London (CNSNews.com) - Separating
church and state in Britain would undermine social cohesion, weaken morality
and could even sow the seeds of authoritarianism, the leader of the Church of
England has warned.
In a speech in front of a private audience Tuesday night, Archbishop of
Canterbury George Carey said that the "sense of a higher, transcendent
authority" formed the basis for key British values.
"Without that sense, our human arrogance and selfishness, our inability to
distinguish adequately between what is temporarily expedient and what serves
the long-term common good may all too easily get the better of us."
The archbishop took issue with the argument that the events of Sept. 11 showed
that religion should be separated from politics, saying that the abandonment of
faith in public life makes atrocities "possible" and
"acceptable."
"Those who would dwell on the misuse of religion in world affairs might
also like to reflect upon the mass slaughter of civilians under the messianic,
but secular, regimes presided over by Stalin, Hitler and Pol Pot.

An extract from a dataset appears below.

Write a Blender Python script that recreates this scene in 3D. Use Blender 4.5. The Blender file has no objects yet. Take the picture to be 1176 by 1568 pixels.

"Removing the spiritual underpinning of the state would inevitably tend to
cast religion as a purely private matter, one of a range of lifestyle options,
like buying organic food or living in the country, of no greater public or
communal import than stamp collecting or birdwatching," the archbishop
said.
The Anglican Church and the British government have been intertwined for
hundreds of years. The British monarch also serves as supreme governor of the
Church of England, and 26 bishops sit in the House of Lords. Elected leaders
have influence over Church appointments, while Church officials are involved in
public policy, as demonstrated earlier this year when the Bishop of Oxford led
an advisory panel on embryo cloning.
The National Secular Society, which campaigns for the disestablishment of the
Anglican Church, called Carey's remarks "self-serving nonsense."
"At best, his plea was exaggerated," said NSS executive director
Keith Porteous Wood. "The Church of England is not representative of the
population in this country."
Porteous Wood said that maintaining the link between church and state would
increase tensions amongst religions and between believers and non-believers.
"Only by secularizing our society can we ensure that the interfaith
hostilities that we can see growing before our eyes do not spill over into our
political system," he said. "Only by creating a level playing field
that favors no one can we be sure that no religion can claim superiority in
public life and in our shared institutions."
Patriotism lauded
Speaking at his London residence on the feast day of St. George, England's
patron saint, Carey also used the opportunity to praise patriotic values.
"Perhaps patriotism is out of fashion, or at least certain expressions of
it," he said. "I am no friend of the 'little Englander' mentality,
nor of the kind of nationalistic fervour that can all too easily be tinged with
jingoism and xenophobia. But patriotism - a measured pride in the values,
achievements and aspirations of a culture and society - seems to me to be a
positive thing."
Britain's church-state link has recently come under fire from opponents both
inside and outside the Anglican Church. Carey's address came as The Guardian
newspaper, long skeptical of the monarchy, is waging a legal challenge to the
rules of succession to the English throne. Among other things, the succession
laws forbid Roman Catholics from ruling the country.
Several high-ranking church leaders have come out in favor of disestablishment
and a survey by the Church Times newspaper showed that 28 percent of
respondents did not want the Queen to remain as the Church's supreme governor.
Archbishop Carey plans to retire in October after overseeing a momentous state
occasion: the celebrations surrounding the 50th anniversary of Queen Elizabeth
II's ascension to the British throne.